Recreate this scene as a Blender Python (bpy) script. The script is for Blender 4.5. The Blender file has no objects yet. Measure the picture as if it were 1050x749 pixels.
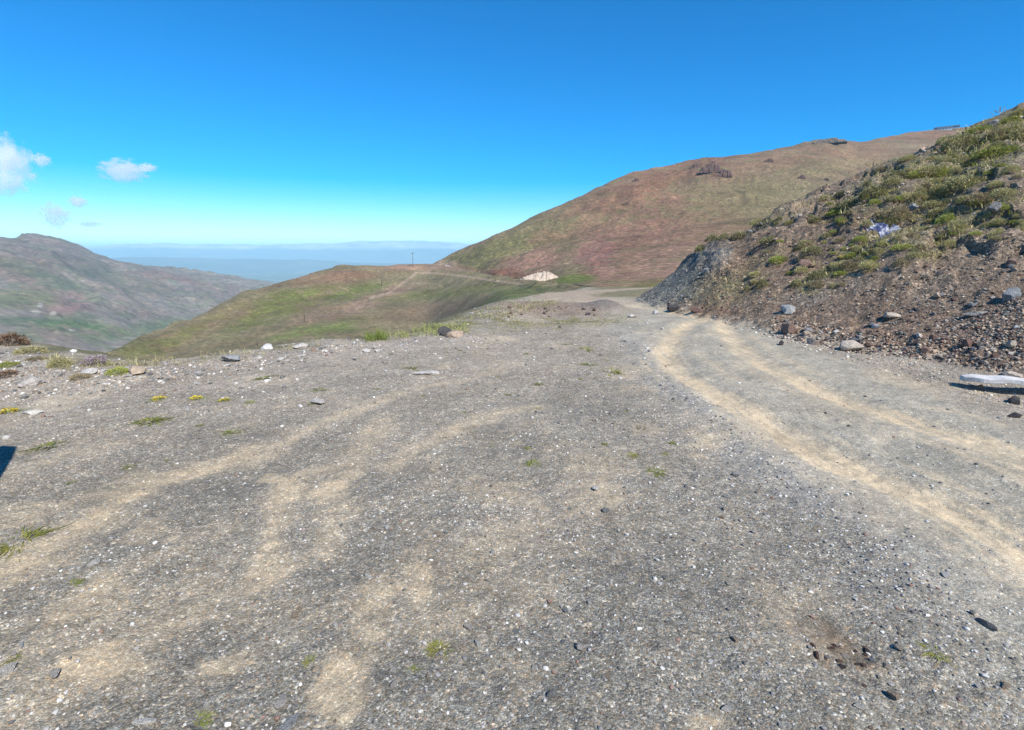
import bpy, math, random
import numpy as np
from mathutils import Matrix, Vector

random.seed(7)
rng = np.random.default_rng(7)
S = bpy.context.scene
COL = S.collection
R = math.radians

# ------------------------------------------------------------------ camera model (photo 1050 x 749)
F = 525.0; CX = 525.0; CY = 374.5; TH = R(12.5); CAMZ = 1.6
def ray(px, py):
    px = np.asarray(px, float); py = np.asarray(py, float)
    u = CY - py
    return px - CX, F*math.cos(TH) + u*math.sin(TH), u*math.cos(TH) - F*math.sin(TH)
def proj(x, y, z):
    z = z - CAMZ
    f = y*math.cos(TH) - z*math.sin(TH)
    u = z*math.cos(TH) + y*math.sin(TH)
    f = np.where(f < 1e-3, 1e-3, f)
    return CX + F*x/f, CY - F*u/f
def flat(px, py, z=0.0):
    x, y, u = ray(px, py)
    t = (z - CAMZ)/u
    return x*t, y*t

# ------------------------------------------------------------------ numpy noise
def _h(i, j, s):
    n = (i.astype(np.int64)*374761393 + j.astype(np.int64)*668265263 + s*974634777) & 0xFFFFFFFF
    n = ((n ^ (n >> 13))*1274126177) & 0xFFFFFFFF
    n = ((n ^ (n >> 16))*2246822519) & 0xFFFFFFFF
    return ((n ^ (n >> 15)) & 0xFFFFFF)/float(0xFFFFFF)
def gnoise(x, y, s=0):
    x = np.asarray(x, float); y = np.asarray(y, float)
    i = np.floor(x); j = np.floor(y); fx = x-i; fy = y-j
    i = i.astype(np.int64); j = j.astype(np.int64)
    ux = fx*fx*fx*(fx*(fx*6-15)+10); uy = fy*fy*fy*(fy*(fy*6-15)+10)
    def g(a, b):
        t = _h(i+a, j+b, s)*2*np.pi
        return np.cos(t)*(fx-a) + np.sin(t)*(fy-b)
    n0 = g(0, 0)*(1-ux) + g(1, 0)*ux
    n1 = g(0, 1)*(1-ux) + g(1, 1)*ux
    return (n0*(1-uy) + n1*uy)*1.5
def fbm(x, y, o=4, s=0, gain=.5):
    a = 1.0; t = 0; f = 1.0
    for k in range(o):
        t = t + a*gnoise(x*f + 17.3*k, y*f - 9.1*k, s+k); a *= gain; f *= 2.03
    return t
def ridged(x, y, o=4, s=0):
    a = 1.0; t = 0; f = 1.0
    for k in range(o):
        t = t + a*(1-2*np.abs(gnoise(x*f + 7.7*k, y*f + 3.1*k, s+k))); a *= .5; f *= 2.07
    return t/1.9
def sstep(a, b, x):
    t = np.clip((x-a)/(b-a), 0, 1)
    return t*t*(3-2*t)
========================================
Write out the lines from the start of the material to the line with "return x*t, y*t", inclusive and exactly. Skip the pictures.

**Result of the task:**
Recreate this scene as a Blender Python (bpy) script. The script is for Blender 4.5. The Blender file has no objects yet. Measure the picture as if it were 1050x749 pixels.
import bpy, math, random
import numpy as np
from mathutils import Matrix, Vector

random.seed(7)
rng = np.random.default_rng(7)
S = bpy.context.scene
COL = S.collection
R = math.radians

# ------------------------------------------------------------------ camera model (photo 1050 x 749)
F = 525.0; CX = 525.0; CY = 374.5; TH = R(12.5); CAMZ = 1.6
def ray(px, py):
    px = np.asarray(px, float); py = np.asarray(py, float)
    u = CY - py
    return px - CX, F*math.cos(TH) + u*math.sin(TH), u*math.cos(TH) - F*math.sin(TH)
def proj(x, y, z):
    z = z - CAMZ
    f = y*math.cos(TH) - z*math.sin(TH)
    u = z*math.cos(TH) + y*math.sin(TH)
    f = np.where(f < 1e-3, 1e-3, f)
    return CX + F*x/f, CY - F*u/f
def flat(px, py, z=0.0):
    x, y, u = ray(px, py)
    t = (z - CAMZ)/u
    return x*t, y*t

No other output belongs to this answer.